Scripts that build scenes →
== == ==

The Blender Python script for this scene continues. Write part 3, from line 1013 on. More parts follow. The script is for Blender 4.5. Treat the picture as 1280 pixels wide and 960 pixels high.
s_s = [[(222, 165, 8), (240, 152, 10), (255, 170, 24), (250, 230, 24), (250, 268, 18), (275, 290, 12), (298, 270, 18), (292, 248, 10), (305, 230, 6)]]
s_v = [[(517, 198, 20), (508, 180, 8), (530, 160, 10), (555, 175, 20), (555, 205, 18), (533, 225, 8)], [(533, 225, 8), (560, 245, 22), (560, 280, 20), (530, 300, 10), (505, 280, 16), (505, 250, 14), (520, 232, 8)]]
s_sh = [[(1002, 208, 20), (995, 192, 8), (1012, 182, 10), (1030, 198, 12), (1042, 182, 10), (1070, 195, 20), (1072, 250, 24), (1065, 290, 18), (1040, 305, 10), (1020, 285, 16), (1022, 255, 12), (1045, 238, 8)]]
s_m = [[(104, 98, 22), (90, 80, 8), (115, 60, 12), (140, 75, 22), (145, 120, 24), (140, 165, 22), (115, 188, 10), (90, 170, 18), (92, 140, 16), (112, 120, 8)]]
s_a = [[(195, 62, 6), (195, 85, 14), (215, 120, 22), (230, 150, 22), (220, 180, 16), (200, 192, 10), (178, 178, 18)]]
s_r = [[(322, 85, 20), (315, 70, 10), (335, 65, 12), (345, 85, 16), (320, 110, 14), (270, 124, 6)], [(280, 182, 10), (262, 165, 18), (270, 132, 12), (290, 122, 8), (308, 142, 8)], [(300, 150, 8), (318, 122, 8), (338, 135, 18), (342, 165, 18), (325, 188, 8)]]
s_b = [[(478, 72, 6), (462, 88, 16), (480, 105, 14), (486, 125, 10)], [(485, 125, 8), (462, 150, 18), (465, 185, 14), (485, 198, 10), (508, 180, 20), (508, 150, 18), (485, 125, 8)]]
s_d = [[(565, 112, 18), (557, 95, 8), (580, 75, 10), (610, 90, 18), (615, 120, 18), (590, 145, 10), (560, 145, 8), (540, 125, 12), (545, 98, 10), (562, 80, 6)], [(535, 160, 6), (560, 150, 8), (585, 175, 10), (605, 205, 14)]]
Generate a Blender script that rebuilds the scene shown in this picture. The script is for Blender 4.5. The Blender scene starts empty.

== == ==

All of the entries should be written out again exactly.

Exercise result →
The Blender Python script for this scene continues. Write part 3, from line 1013 on. More parts follow. The script is for Blender 4.5. Treat the picture as 1280 pixels wide and 960 pixels high.
s_s = [[(222, 165, 8), (240, 152, 10), (255, 170, 24), (250, 230, 24), (250, 268, 18), (275, 290, 12), (298, 270, 18), (292, 248, 10), (305, 230, 6)]]
s_v = [[(517, 198, 20), (508, 180, 8), (530, 160, 10), (555, 175, 20), (555, 205, 18), (533, 225, 8)], [(533, 225, 8), (560, 245, 22), (560, 280, 20), (530, 300, 10), (505, 280, 16), (505, 250, 14), (520, 232, 8)]]
s_sh = [[(1002, 208, 20), (995, 192, 8), (1012, 182, 10), (1030, 198, 12), (1042, 182, 10), (1070, 195, 20), (1072, 250, 24), (1065, 290, 18), (1040, 305, 10), (1020, 285, 16), (1022, 255, 12), (1045, 238, 8)]]
s_m = [[(104, 98, 22), (90, 80, 8), (115, 60, 12), (140, 75, 22), (145, 120, 24), (140, 165, 22), (115, 188, 10), (90, 170, 18), (92, 140, 16), (112, 120, 8)]]
s_a = [[(195, 62, 6), (195, 85, 14), (215, 120, 22), (230, 150, 22), (220, 180, 16), (200, 192, 10), (178, 178, 18)]]
s_r = [[(322, 85, 20), (315, 70, 10), (335, 65, 12), (345, 85, 16), (320, 110, 14), (270, 124, 6)], [(280, 182, 10), (262, 165, 18), (270, 132, 12), (290, 122, 8), (308, 142, 8)], [(300, 150, 8), (318, 122, 8), (338, 135, 18), (342, 165, 18), (325, 188, 8)]]
s_b = [[(478, 72, 6), (462, 88, 16), (480, 105, 14), (486, 125, 10)], [(485, 125, 8), (462, 150, 18), (465, 185, 14), (485, 198, 10), (508, 180, 20), (508, 150, 18), (485, 125, 8)]]
s_d = [[(565, 112, 18), (557, 95, 8), (580, 75, 10), (610, 90, 18), (615, 120, 18), (590, 145, 10), (560, 145, 8), (540, 125, 12), (545, 98, 10), (562, 80, 6)], [(535, 160, 6), (560, 150, 8), (585, 175, 10), (605, 205, 14)]]
Generate a Blender script that rebuilds the scene shown in this picture. The script is for Blender 4.5. The Blender scene starts empty.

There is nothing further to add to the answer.